Complete solution Step-by-Step:
The ratio of total output power to input power, expressed in percent, is efficiency. At full load and nominal input voltage, this is usually specified. The efficiency of the power supply is the amount of the actual power supplied to the components divided by the electrical power drawn from the socket of the mains supply.
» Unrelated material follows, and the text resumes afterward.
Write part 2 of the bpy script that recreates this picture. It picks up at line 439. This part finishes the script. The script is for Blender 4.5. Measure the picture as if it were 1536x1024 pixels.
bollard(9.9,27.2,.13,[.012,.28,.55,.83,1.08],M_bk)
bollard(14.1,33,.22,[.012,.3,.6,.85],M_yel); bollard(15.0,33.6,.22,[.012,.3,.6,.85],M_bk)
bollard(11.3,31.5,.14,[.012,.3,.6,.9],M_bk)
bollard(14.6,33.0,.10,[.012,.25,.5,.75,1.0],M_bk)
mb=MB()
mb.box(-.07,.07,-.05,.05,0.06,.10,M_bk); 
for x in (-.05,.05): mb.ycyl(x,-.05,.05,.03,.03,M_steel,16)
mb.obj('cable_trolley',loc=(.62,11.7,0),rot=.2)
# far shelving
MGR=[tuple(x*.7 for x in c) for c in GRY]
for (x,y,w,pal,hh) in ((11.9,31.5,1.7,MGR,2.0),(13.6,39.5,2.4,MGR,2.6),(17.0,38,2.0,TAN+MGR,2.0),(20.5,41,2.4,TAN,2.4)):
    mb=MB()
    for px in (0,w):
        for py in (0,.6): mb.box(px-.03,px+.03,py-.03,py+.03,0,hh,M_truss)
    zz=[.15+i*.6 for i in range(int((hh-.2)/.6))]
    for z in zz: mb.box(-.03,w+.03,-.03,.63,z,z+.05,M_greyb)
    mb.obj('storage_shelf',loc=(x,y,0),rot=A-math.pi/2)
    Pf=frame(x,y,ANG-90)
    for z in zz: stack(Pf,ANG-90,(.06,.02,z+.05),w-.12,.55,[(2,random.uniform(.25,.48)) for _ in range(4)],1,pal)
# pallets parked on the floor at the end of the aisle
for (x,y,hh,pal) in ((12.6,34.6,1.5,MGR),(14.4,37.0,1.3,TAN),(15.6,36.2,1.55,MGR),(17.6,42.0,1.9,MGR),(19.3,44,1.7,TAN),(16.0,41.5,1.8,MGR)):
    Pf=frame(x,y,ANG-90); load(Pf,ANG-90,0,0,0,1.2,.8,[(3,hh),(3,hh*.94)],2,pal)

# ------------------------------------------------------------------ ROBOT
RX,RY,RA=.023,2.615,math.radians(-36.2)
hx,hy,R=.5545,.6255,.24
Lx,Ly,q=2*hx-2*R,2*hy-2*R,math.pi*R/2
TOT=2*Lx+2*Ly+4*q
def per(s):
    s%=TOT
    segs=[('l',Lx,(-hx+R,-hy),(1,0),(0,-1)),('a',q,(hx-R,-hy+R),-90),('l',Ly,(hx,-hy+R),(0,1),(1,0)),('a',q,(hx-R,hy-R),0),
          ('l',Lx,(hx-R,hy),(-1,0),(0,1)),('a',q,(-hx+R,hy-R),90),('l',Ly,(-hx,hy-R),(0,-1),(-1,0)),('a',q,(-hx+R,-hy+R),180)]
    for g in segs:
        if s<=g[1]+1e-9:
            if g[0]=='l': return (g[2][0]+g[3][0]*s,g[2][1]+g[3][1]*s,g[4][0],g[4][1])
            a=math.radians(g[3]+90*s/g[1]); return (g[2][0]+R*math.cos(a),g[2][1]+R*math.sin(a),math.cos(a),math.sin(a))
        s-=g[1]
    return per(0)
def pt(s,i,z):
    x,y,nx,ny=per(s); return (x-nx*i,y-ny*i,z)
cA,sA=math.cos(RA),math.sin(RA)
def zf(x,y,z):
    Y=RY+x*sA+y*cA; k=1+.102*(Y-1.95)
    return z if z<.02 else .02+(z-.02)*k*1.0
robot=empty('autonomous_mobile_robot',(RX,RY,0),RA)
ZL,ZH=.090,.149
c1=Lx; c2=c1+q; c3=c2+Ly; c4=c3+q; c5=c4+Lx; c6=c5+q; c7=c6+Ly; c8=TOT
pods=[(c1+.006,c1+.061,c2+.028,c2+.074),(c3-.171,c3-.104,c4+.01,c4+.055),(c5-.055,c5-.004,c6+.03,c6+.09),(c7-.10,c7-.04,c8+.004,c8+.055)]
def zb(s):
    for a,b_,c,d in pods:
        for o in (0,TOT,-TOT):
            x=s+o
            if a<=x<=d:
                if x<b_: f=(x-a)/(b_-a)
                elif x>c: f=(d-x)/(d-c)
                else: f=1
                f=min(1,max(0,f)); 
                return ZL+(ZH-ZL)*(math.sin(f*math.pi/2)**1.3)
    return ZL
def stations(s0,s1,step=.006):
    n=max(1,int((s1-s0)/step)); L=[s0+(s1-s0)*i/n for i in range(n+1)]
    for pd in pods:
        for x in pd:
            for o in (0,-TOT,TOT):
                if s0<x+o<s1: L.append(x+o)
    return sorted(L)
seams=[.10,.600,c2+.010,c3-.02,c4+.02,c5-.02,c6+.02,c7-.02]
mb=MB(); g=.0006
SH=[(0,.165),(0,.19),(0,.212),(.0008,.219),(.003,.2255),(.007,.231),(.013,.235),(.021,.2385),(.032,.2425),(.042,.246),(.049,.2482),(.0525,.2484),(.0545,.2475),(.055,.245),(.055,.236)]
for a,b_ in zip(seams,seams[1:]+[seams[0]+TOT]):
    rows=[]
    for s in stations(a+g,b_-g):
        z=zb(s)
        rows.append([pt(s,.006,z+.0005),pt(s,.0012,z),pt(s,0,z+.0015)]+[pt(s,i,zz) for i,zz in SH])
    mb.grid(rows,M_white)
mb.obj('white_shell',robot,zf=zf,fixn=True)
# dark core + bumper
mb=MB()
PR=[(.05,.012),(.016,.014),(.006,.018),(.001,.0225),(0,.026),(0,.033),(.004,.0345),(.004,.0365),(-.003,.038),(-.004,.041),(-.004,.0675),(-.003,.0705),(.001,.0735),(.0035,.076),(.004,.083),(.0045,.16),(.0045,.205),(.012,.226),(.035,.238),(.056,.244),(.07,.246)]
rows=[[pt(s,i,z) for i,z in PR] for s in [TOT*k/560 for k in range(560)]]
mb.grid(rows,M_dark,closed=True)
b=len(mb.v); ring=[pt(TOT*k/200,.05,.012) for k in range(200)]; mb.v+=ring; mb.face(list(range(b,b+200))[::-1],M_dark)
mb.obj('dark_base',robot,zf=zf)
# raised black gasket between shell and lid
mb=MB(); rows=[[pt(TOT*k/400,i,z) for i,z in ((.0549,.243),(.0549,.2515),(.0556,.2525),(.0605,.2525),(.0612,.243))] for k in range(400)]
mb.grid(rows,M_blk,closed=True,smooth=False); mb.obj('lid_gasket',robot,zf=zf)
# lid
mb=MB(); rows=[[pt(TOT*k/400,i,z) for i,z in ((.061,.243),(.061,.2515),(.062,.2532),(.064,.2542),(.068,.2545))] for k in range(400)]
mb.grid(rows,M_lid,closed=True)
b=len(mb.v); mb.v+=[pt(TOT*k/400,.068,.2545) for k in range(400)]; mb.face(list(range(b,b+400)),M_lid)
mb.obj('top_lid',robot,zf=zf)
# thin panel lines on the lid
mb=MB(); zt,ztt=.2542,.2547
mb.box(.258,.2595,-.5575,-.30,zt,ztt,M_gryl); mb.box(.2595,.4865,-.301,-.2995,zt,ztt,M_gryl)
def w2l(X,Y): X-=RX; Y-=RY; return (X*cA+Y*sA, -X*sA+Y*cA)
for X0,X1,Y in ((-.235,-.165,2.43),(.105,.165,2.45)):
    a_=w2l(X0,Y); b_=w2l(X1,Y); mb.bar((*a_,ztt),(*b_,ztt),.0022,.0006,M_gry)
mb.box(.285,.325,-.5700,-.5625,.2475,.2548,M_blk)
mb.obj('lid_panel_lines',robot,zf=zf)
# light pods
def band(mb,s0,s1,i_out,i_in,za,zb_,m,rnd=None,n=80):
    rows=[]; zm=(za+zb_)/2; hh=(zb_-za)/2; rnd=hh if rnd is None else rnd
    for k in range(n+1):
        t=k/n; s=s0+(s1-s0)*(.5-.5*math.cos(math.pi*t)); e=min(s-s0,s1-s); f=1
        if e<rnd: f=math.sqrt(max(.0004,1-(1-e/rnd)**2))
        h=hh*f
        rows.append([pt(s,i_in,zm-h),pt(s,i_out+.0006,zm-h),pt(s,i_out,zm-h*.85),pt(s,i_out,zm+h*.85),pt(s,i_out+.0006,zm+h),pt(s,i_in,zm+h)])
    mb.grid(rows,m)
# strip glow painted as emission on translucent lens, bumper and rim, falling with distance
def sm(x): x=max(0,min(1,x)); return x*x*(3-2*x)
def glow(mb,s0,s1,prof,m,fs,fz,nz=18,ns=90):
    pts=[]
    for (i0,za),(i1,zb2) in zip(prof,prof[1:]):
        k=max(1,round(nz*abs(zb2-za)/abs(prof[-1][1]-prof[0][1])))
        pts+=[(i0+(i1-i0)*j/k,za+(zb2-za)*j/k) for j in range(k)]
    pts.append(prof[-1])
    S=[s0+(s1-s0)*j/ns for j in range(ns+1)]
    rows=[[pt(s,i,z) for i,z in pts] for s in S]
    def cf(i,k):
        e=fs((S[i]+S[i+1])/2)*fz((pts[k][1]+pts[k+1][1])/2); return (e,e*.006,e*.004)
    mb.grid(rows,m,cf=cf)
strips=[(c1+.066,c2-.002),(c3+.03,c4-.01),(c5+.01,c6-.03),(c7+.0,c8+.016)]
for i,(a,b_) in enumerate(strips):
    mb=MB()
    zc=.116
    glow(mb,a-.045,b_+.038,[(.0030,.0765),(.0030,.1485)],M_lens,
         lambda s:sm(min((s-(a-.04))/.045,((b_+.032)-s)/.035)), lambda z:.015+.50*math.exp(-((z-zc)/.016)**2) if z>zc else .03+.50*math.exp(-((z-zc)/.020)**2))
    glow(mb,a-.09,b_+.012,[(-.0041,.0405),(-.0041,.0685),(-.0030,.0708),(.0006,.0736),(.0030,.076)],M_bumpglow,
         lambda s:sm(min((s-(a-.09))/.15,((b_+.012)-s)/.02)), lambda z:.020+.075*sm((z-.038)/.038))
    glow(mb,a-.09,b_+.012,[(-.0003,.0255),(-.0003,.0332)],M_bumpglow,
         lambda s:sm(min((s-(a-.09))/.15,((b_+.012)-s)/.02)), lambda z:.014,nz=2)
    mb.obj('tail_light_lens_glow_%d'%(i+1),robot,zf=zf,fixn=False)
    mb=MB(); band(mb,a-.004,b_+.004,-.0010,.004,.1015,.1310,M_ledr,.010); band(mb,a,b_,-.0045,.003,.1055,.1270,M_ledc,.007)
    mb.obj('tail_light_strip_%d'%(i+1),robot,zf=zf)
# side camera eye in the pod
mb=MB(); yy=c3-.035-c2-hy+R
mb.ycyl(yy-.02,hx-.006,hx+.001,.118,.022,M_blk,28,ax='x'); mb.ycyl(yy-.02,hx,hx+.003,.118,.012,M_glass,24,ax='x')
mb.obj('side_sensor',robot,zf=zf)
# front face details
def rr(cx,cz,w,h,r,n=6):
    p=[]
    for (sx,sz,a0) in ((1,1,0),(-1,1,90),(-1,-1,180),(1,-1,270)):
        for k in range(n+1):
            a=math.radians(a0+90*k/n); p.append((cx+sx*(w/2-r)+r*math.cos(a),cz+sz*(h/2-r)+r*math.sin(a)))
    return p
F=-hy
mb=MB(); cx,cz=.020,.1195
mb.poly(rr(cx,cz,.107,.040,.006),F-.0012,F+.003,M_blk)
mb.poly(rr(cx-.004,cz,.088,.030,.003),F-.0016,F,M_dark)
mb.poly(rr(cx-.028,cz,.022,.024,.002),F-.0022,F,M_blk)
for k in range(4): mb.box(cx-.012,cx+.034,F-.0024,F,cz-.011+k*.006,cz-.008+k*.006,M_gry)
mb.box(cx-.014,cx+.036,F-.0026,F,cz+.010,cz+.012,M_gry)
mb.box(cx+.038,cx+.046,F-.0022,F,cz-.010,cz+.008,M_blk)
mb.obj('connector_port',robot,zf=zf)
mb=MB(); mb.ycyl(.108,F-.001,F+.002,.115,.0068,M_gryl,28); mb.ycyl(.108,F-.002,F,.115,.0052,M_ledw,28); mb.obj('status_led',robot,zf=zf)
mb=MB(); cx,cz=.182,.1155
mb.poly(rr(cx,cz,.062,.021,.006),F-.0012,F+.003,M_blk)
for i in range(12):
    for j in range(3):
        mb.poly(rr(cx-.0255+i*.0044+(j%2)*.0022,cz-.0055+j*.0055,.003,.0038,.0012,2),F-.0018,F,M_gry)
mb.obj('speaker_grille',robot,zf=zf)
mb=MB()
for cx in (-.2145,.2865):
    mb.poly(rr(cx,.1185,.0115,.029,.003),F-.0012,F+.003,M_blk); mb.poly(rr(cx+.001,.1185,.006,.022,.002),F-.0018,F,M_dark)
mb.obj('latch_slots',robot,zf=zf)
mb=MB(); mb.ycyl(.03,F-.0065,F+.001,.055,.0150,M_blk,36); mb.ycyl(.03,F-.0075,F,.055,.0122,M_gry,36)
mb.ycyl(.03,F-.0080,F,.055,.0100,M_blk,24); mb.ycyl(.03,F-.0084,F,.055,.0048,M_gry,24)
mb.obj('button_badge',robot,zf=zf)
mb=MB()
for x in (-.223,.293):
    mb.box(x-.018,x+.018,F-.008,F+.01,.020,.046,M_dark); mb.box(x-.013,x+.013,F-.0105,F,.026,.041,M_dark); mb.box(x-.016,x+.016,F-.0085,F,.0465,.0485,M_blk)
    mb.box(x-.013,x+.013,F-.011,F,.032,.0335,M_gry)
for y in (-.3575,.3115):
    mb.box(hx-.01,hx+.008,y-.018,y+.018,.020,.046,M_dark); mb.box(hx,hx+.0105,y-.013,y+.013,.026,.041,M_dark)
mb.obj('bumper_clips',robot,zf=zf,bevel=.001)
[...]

As we know that Efficiency $=\dfrac{P_{\text {out }}}{P_{\text {in }}}$
$\eta=100 \%$
So, P $_{\text {out }}=P_{\text {in }} \times \eta$
${{\text{P}}_{\text{out }}}=\dfrac{1000\times 100}{100}$
$\therefore {{\text{P}}_{\text{out }}}=1\text{kW}$
\[\therefore \] The power produced is: $\mathrm{P}_{\text {out }}=\dfrac{1000 \times 100}{100}=1 \mathrm{kW}$

Hence, the correct option is (B).

Note:
There is no constant efficiency of the power supplies; it varies with different factors such as environmental conditions and load conditions. When operated at 50 percent of their load, the supplies achieve their maximum efficiency. Indeed, manufacturers only guarantee maximum efficiency when the supply runs at a load of 50 per cent. The efficiency of the power supply is the amount of the actual power supplied to the components divided by the electrical power drawn from the socket of the power supply. This is usually specified at full load and nominal input voltage.